There are trade-offs on the public nature of the inquiry in the context of intelligence and other matters mentioned by the right hon. Member for Richmond, Yorks. He referred to the Franks report and the starring role of Denis Healey in the 1982 debate. He will also remember that Lord Callaghan described the Franks inquiry as a whitewash. Private inquiries are sometimes described as a whitewash, but other people have described the Hutton inquiry, which was held in public, as a whitewash. The truth is that if people have decided in advance what they are going to conclude, they will describe either a public or a private inquiry as a whitewash.

I think that Sir John Chilcot has anticipated precisely the points that were raised by my hon. Friend the Member for High Peak (Tom Levitt). Let me go through them. Sir John has set out four main parts of the inquiry, combining public and private aspects. First, there is examination and analysis of documentary evidence, which will be crucial to decisions on the course of the inquiry, including decisions on the selection of witnesses and detailed lines of questioning. It will, by definition, occur in private. Secondly, there is the question of public proceedings. Sir John Chilcot has said that it will be essential to hold as much as possible of the proceedings in public, consistent with national security and the candour of written and oral evidence. The Prime Minister and Sir John Chilcot have had close to the front of their minds the strong and legitimate interest especially of families of those who lost their lives in Iraq, and Sir John has made clear his determination to facilitate the public or private presentation of views.

Thirdly, there is the question of private proceedings, which will be important in allowing examination of matters relating to national security. Classified information will be protected and witnesses will be able to speak without fear of legal action. Intelligence questions obviously fit into that category. It is also important to protect the position and relationships of current public servants, while ensuring that the committee is given the full benefit of their expertise.

Fourthly, and much unheralded, as Sir John has pointed out, there is the publication and debating of the final report.
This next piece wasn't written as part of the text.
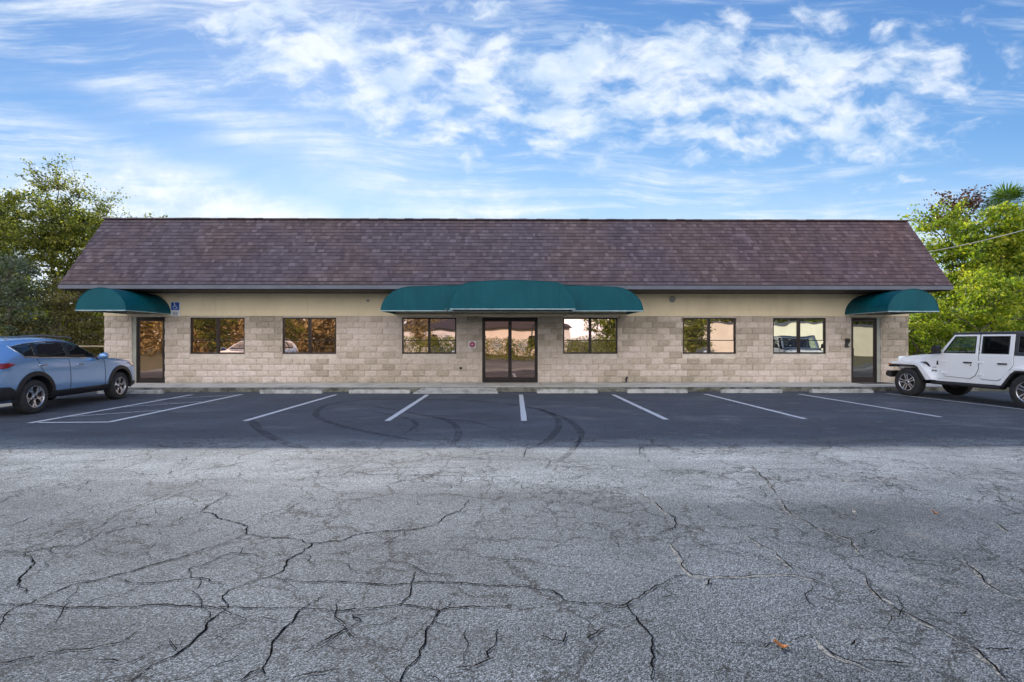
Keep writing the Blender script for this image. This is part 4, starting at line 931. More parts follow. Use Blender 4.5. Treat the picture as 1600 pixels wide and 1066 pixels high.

The Prime Minister made clear last week that all relevant evidence should be published, except when national security or similar considerations prevent it. Sir John has confirmed his determination to follow that pattern.

The right hon. Member for Richmond, Yorks asked whether the Government supported those points. I confirm what the Prime Minister said in his reply to Sir John Chilcot the day before yesterday. The answer is yes, we do support the approach that Sir John has set out, and, as I said at the beginning of my speech, we have listened to the points that have been made.

Patrick Mercer: Will the Foreign Secretary give way?

Mr. Bernard Jenkin (North Essex) (Con): Will the Foreign Secretary give way?